Lobuche itself was a small, rugged settlement at 4,930 meters. There were no more suspension bridges or prayer wheels, no more lush greenery or quaint villages. It was a stark, inhospitable place, but it was also incredibly beautiful in its own way. The mountains loomed large around us, their snow-capped peaks glowing in the fading light of the afternoon. There was a sense of isolation here, a reminder that we were now truly in the wilderness.
The Restful Evening
When we finally arrived in Lobuche, we were greeted by the cold, crisp air and the quiet hum of the teahouse. There was a sense of camaraderie as we all were in the common room, sharing stories of our day’s trek. The warmth of the wood-burning stove and the simple, homely furnishings provided a welcome contrast to the harshness of the landscape outside. As I sat there, sipping on a cup of hot ginger lemon tea, I couldn’t help but reflect on the day’s journey. The trek from Dingboche to Lobuche had been one of the most rewarding days of the entire journey as the climb to Thukla Pass, the solemnity of the memorial hill, and the vast, desolate beauty of the trail had all left a lasting impression on me.
As the evening descended and we settled into the teahouse at Lobuche, the reality of the altitude began to weigh on me in unexpected ways. I had already lost my appetite—a cruel twist, considering the energy we needed for the gruelling days ahead. Despite the array of food options, nothing seemed appealing, and I reluctantly settled for a simple dinner of popcorn and tomato soup. It was a stark reminder that up here, at above 4900 meters, even the most basic comforts could feel like luxuries slipping away.

But more than anything, it was the sense of connection – to the mountains, to the people who had come before us, and to the fellow trekkers who shared this path – that stood out the most. Each day on this trek brought new challenges, but it also brought moments of profound beauty, quiet reflection, and deep connection. The journey to Everest Base Camp was far from over, but with each passing day, I felt more in tune with the mountains, more connected to the purpose of the trek, and more grateful for the opportunity to be part of this incredible experience.
Looking Ahead
As the sun dipped behind the towering Himalayan giants, casting long shadows across the vast valley, a sense of anticipation hung heavy in the air. The sky blazed in hues of fiery orange and deep purple, as if the mountains themselves were igniting in a final burst of glory before surrendering to the night. I knew, in the fading light, that an evenly challenging day of our journey lays ahead tomorrow to our target, and we would march onwards towards the legendary Everest Base Camp, testing our endurance and willpower like never before.

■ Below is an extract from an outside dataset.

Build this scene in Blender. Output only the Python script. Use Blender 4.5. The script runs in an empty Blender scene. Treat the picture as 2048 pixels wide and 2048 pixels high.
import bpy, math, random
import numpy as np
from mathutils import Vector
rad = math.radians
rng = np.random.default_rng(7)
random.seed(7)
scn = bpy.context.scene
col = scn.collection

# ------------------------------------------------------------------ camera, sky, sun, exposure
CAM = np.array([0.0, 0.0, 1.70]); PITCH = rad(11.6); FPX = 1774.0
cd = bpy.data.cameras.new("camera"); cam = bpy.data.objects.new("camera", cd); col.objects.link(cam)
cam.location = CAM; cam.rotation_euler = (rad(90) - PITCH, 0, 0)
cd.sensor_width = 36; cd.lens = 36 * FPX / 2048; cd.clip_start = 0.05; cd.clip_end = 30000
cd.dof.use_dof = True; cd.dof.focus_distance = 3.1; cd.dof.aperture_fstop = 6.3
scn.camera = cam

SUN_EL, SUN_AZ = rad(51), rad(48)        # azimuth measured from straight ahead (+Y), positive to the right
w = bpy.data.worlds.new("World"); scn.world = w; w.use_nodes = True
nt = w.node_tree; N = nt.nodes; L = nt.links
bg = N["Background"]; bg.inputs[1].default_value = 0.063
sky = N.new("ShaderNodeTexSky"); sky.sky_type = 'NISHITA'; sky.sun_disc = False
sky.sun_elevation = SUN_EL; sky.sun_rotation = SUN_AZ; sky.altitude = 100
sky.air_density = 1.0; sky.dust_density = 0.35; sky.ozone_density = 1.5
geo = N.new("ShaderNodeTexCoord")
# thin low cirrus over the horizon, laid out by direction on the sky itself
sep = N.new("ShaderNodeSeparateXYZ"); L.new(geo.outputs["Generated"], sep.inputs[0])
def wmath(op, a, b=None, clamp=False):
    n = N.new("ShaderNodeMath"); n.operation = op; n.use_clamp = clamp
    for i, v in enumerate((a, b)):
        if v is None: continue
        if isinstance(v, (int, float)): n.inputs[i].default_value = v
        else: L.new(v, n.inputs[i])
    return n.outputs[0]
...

But for this brief moment, time seemed to stand still. The quiet warmth of the teahouse enveloped me, a fragile sanctuary amid the untamed wilderness. Outside, the imposing silhouettes of the snow-clad peaks loomed like ancient sentinels, watching over us in silent reverence. In that stillness, with the mountains standing guard, I felt a rare and profound sense of peace, knowing that while the battle was not yet won, I was exactly where I needed to be.
The trek from Dingboche to Lobuche had been a journey through dreams and desolation, a day filled with both beauty and challenge. And as I lay in my sleeping bag that night, the image of the sunlit peaks of Ama Dablam, Cholatse, and Thamserku lingered in my mind, I knew we were ready for whatever lay ahead. The mountains had tested us, but they had also welcomed us, and we were determined to see this journey through to the end.